Brown got the Warriors into Nevada territory on a keeper and then handed it off to Saint Juste, who broke off a first-down run to the Nevada 39. But as often happens with UH, the offense got behind the chains on the next set of downs and was forced to punt.

Nevada took over at its own 11 and quickly escaped the shadow of its own goal line on a third-down pass play that got the Wolf Pack to their own 39. But the drive stalled and Nevada was forced to punt.

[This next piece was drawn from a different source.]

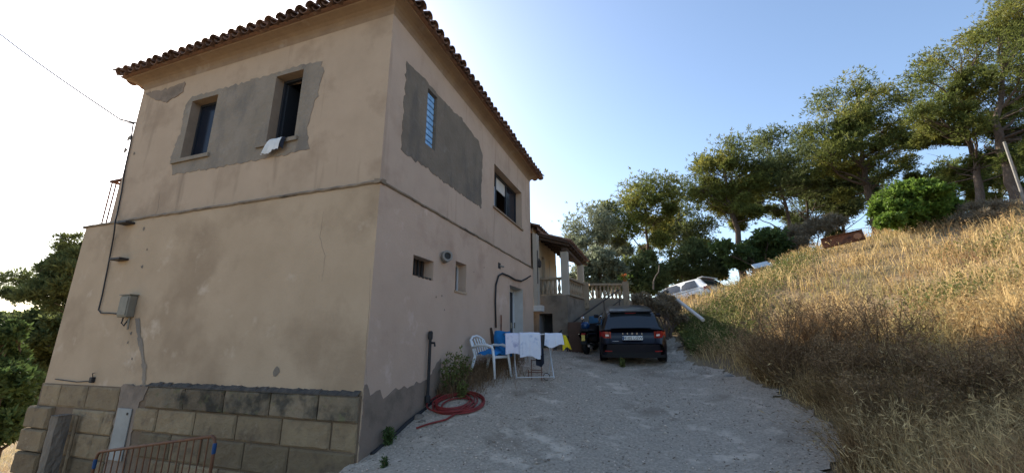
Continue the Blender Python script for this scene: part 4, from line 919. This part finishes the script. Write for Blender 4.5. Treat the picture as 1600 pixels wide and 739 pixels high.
x = np.r_[x, TX]; y = np.r_[y, TY]; rr_ = np.r_[rr_, TR]
edge = ~inpoly(x-.35, y, DRIVE)
cluh = .55+.45*np.sin(x*1.3+2*np.sin(y*.9))*np.sin(y*1.1+.5)
hg = (.22+.36*rg.random(len(x))**1.3)*(.75+.5*cluh)*np.where(rr_ < 8, 1.25, 1.0)*np.where(edge, 1, .55)
wd = np.clip(.0011*rr_, .0028, .020)*(.6+.8*rg.random(len(x)))
hg[n0:] = TH_; lean = np.abs(rg.normal(.55,.4,len(x)))
print('grass blades', len(x))
gr = link('dry_grass', blades_mesh('dry_grass', x, y, H(x, y)-.02, hg, wd, lean, rg, .42), M['grass']); tag(gr, 'tall golden dry grass covering the bank', 'dry grass', kind='stuff')
# dry grass at the foot of the side wall
n_ = 5200; yy = rg.uniform(1.9, 5.6, n_); xx = .1+np.abs(rg.normal(0,.38,n_))*(1.1-.5*np.abs(yy-3.6)/2); k = xx < 1.35; xx, yy = xx[k], yy[k]
gw = link('wall_grass', blades_mesh('wall_grass', xx, yy, H(xx, yy)+.01, .10+.28*rg.random(len(xx)), np.full(len(xx),.008), np.abs(rg.normal(.6,.4,len(xx))), rg, .4), M['drystem']); tag(gw, 'withered grass tufts along foot of the side wall', 'dry grass', kind='stuff')
n_ = 6000; yy = rg.uniform(4, 20, n_)*1.0; xx = rg.uniform(-17,-7.9, n_); yy = yy-4.5; gl = link('slope_grass', blades_mesh('slope_grass', xx, yy*.9-4, H(xx, yy*.9-4), .25+.4*rg.random(n_), np.full(n_,.03), np.abs(rg.normal(.5,.3,n_)), rg, .3), M['grass']); tag(gl, 'sunlit dry grass on the slope left of the house', 'dry grass', kind='stuff')
# brown scrub: stiff tangled stems at the gravel edge and in the foreground
SX = []; SY = []
for (u, v, rad, n_) in [(1200,600,.45,9),(1260,632,.45,10),(1320,668,.45,10),(1350,705,.45,12),(1330,735,.4,8),(1350,650,.6,9),(1420,650,.6,8),(1400,720,.5,9),(1480,700,.5,7),(1330,600,.6,9),(1250,560,.6,8),(1150,585,.35,5),(1560,720,.4,5),(1110,450,.35,9),(1130,442,.35,10),(1092,455,.3,6),(1150,436,.4,9),(1172,428,.4,9),(1195,418,.4,7)]:
    q = hit(u, v); SX.append(q[0]+rg.normal(0,rad,n_)); SY.append(q[1]+rg.normal(0,rad,n_))
SX = np.concatenate(SX); SY = np.concatenate(SY); nbs = 110
bx_ = np.repeat(SX,nbs)+rg.normal(0,.09,len(SX)*nbs); by_ = np.repeat(SY,nbs)+rg.normal(0,.09,len(SX)*nbs); bh_ = np.repeat(.40+.55*rg.random(len(SX)),nbs)*(.5+.6*rg.random(len(SX)*nbs)); dr_ = np.hypot(bx_-CAM[0], by_-CAM[1])
k = ~inpoly(bx_, by_, DRIVE) & ~inpoly(bx_-.10, by_, DRIVE); bx_, by_, bh_, dr_ = bx_[k], by_[k], bh_[k], dr_[k]
tag(link('brown_scrub', blades_mesh('brown_scrub', bx_, by_, H(bx_, by_)-.02, bh_, np.clip(.0012*dr_,.004,.016)*(.6+.7*rg.random(len(bx_))), np.abs(rg.normal(.75,.4,len(bx_))), rg, .6), M['scrub']), 'tangled brown scrub spilling over the gravel edge', 'scrub', kind='stuff')
q_ = np.array([hit(u, v) for u in range(-30, 60, 9) for v in (640,660,680,695,705,715,725,735)]); lx = np.repeat(q_[:,0],45)+rg.normal(0,.45,len(q_)*45); ly = np.repeat(q_[:,1],45)+rg.normal(0,.45,len(q_)*45); k = lx < -7.95; lx, ly = lx[k], ly[k]
tag(link('verge_grass', blades_mesh('verge_grass', lx, ly, H(lx, ly)-.02, .2+.45*rg.random(len(lx)), np.full(len(lx),.012), np.abs(rg.normal(.5,.35,len(lx))), rg, .5), M['grass']), 'dry grass verge at foot of the left corner', 'dry grass', kind='stuff')
# leaf litter on the gravel
n_ = 2600; xx = rg.uniform(.1, 6.6, n_); yy = -1+11*rg.random(n_)**1.3; k = inpoly(xx, yy, DRIVE) & ((rg.random(n_) < .3) | (xx < 1.0) | ~inpoly(xx+.7, yy, DRIVE)); xx, yy = xx[k], yy[k]
dv = rg.standard_normal((len(xx),3))*np.array([1,1,.25]); V, F_ = diamonds(np.c_[xx, yy, H(xx,yy)+.045], dv, .02+.05*rg.random(len(xx))**2, .012, rg)
tag(link('leaf_litter', np_mesh('leaf_litter', V, F_), M['litter']), 'dry leaf litter strewn over the gravel', 'leaf litter', kind='stuff')
# low green weeds in the bank
def weeds(name, spots, m, lab, ln=.07, wd=.035, hh=.3):
    P = []
    for (u, v, rad, n_) in spots:
        c = hit(u, v); q = rg.normal(0, rad, (n_,2))+c[:2]; zz = H(q[:,0], q[:,1])+hh*rg.random(n_)**.8; k = ~inpoly(q[:,0]-.1, q[:,1], DRIVE); P.append(np.c_[q, zz][k])
    P = np.concatenate(P); V, F_ = diamonds(P, rg.standard_normal((len(P),3))+np.array([0,0,.6]), ln*(.6+.8*rg.random(len(P))), wd, rg)
    tag(link(name, np_mesh(name, V, F_), m), lab, 'weeds', kind='stuff')
weeds('green_weeds', [(1085,515,.5,4200),(1110,540,.4,3600),(1150,480,.6,2600),(1140,520,.5,3000),(1215,430,.7,2200),(1240,410,.6,1300),(1075,545,.3,2600),(1190,450,.6,1200),(1345,560,.6,1500),(1480,470,.6,1400),(1560,390,.8,1200)], M['weed'], 'low green weeds growing among the dry grass')
# dry dead bushes with brown seed heads
def dead_bush(lab, u, v, hgt, spread, n_, seed, D=None):
    r_ = np.random.default_rng(seed); b_ = hit(u, v); b_[2] = Hs(b_[0], b_[1]); t = empty('dead_bush', b_, 0, lab, 'bush', 'dead bushes on the bank'); lb = MB(); tips = []
    for i in range(n_):
        a = r_.random()*6.28; e_ = np.array([math.cos(a)*spread*r_.random()**.6, math.sin(a)*spread*r_.random()**.6, hgt*(.55+.5*r_.random())]); p = limb(lb, (r_.normal(0,.06),r_.normal(0,.06),0), e_, .011, .004, r_, .06, 4, 5)
        for _ in range(4):
            q = p[r_.integers(2,6)]; e2 = q+np.array([r_.normal(0,.14),r_.normal(0,.14),.10+.16*r_.random()])*hgt; limb(lb, q, e2, .005, .002, r_, .05, 3, 3); tips.append(e2); tips.append((q+e2)/2)
        tips.append(e_)
    lb.build('stems', M['drystem'], t); C = np.repeat(np.array(tips), 14, 0)+r_.normal(0,.035,(len(tips)*14,3)); V, F_ = diamonds(C, r_.standard_normal((len(C),3))+np.array([0,0,.4]), .03, .016, r_); link('seed_heads', np_mesh('seed_heads', V, F_), M['seed'], t)
dead_bush('large brown dead bush with seed heads at the gravel edge', 1240, 606, 1.3, .95, 75, 61)
dead_bush('brown dead bush behind the largest one, higher on the bank', 1300, 590, 1.2, .85, 56, 62)
dead_bush('dead bush of tall bare stems near the shadow edge', 1390, 590, 1.2, .8, 40, 63)
dead_bush('low dark dead bush at the right bottom corner of gravel', 1415, 690, .7, .6, 50, 64)
dead_bush('reddish dead stems rising beside the white car', 1095, 452, .9, .45, 26, 65)
dead_bush('tall dead stems in front of the white car boot', 1112, 449, 1.0, .5, 30, 67)
dead_bush('dead stems on the ridge right of the white car', 1135, 440, .9, .5, 26, 68)
dead_bush('dense brown scrub between the gravel edge and lower dead bush', 1350, 640, .9, .7, 55, 69)
dead_bush('dead stems at the very right, low in the shade', 1540, 650, .8, .7, 40, 66)
# green weed plants by the wall and on the gravel
def weed_plant(lab, x, y, hgt, n_, seed, m='weed', ln=.07):
    r_ = np.random.default_rng(seed); z = Hs(x, y)+.02; t = empty('weed_plant', (x,y,z), 0, lab, 'weed', 'weeds by the wall and on the gravel'); lb = MB(); C = []; Dv = []
    for i in range(n_):
        a = r_.random()*6.28; e_ = np.array([math.cos(a)*hgt*.35*r_.random(), math.sin(a)*hgt*.35*r_.random(), hgt*(.5+.5*r_.random())]); e_[0] = max(e_[0], .12-x)
        p = limb(lb, (0,0,-.02), e_, .006, .002, r_, .05, 4, 6)
        for q in p[1:]:
            for _ in range(7): C.append(q+r_.normal(0,.015,3)); Dv.append(r_.standard_normal(3)+np.array([0,0,.4]))
    lb.build('stems', M['drystem'], t); V, F_ = diamonds(np.array(C), np.array(Dv), ln*(.6+.6*r_.random(len(C))), ln*.4, r_); link('leaves', np_mesh('leaves', V, F_), M[m], t)
weed_plant('tall green weed against the wall behind the red hose', .28, 2.05, .85, 16, 71)
weed_plant('second green weed right of the tall one, under the plank', .35, 2.5, .6, 14, 72)
weed_plant('green sprig inside the red hose coil', .6, 1.95, .3, 12, 73)
p = hit(585, 700); weed_plant('dark green weed at the near corner of the house', max(p[0],.2), p[1], .22, 16, 74, 'leaf_dark', .06)
p = hit(973, 575); weed_plant('small weed on the gravel behind the dark car', p[0], p[1], .2, 8, 75)
p = hit(600, 735); weed_plant('tiny weed at the bottom left of the gravel', p[0], p[1], .12, 6, 76, 'leaf_dark', .04)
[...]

Hawaii began its second series at its own 20, losing 5 yards of field position in the opening exchange. Saint Juste got all of that back and then some, breaking off a 23-yard run to begin Hawaii’s second drive. Saint Juste had 64 yards on seven carries in the opening two series. A completion from Brown to Ursua and a big run by Tuiasoa set up a first down just outside the 10. On the next snap, Brown found Ursua for a scoring strike. Trifonovitch added the PAT to make it 7-0 Hawaii with 4:52 left in the quarter. The eight-play drive went 80 yards.

Not to worry, Wolf Pack fans, the UH defense is equally ineffective, giving up a 66-yard run to Moore that set up a third-down touchdown pass of 7 yards from Gangi to McLane Mannix. Pettit hit the PAT to even the game at 7 with 2:30 left in the period. The five-play drive covered 91 yards.


Historically, Nevada has not been a place where Hawaii could count on a win.

But entering tonight’s Mountain West Conference game, the Rainbow Warriors need to right the ship on the road while there is still time to compete for a division title.

Hawaii has lost its first two league games against Wyoming and Colorado State. Another conference defeat would end any hope of chasing down nationally ranked San Diego State in the West division.

The Warriors are a slight favorite vs. the hosting Wolf Pack at Mackay Stadium, a place where Hawaii has won only once — in 2007. After winning the first two games to start 2017, Hawaii has dropped three straight and needs to finish strong to have any hopes for a shot at the postseason. Nevada is winless in five games.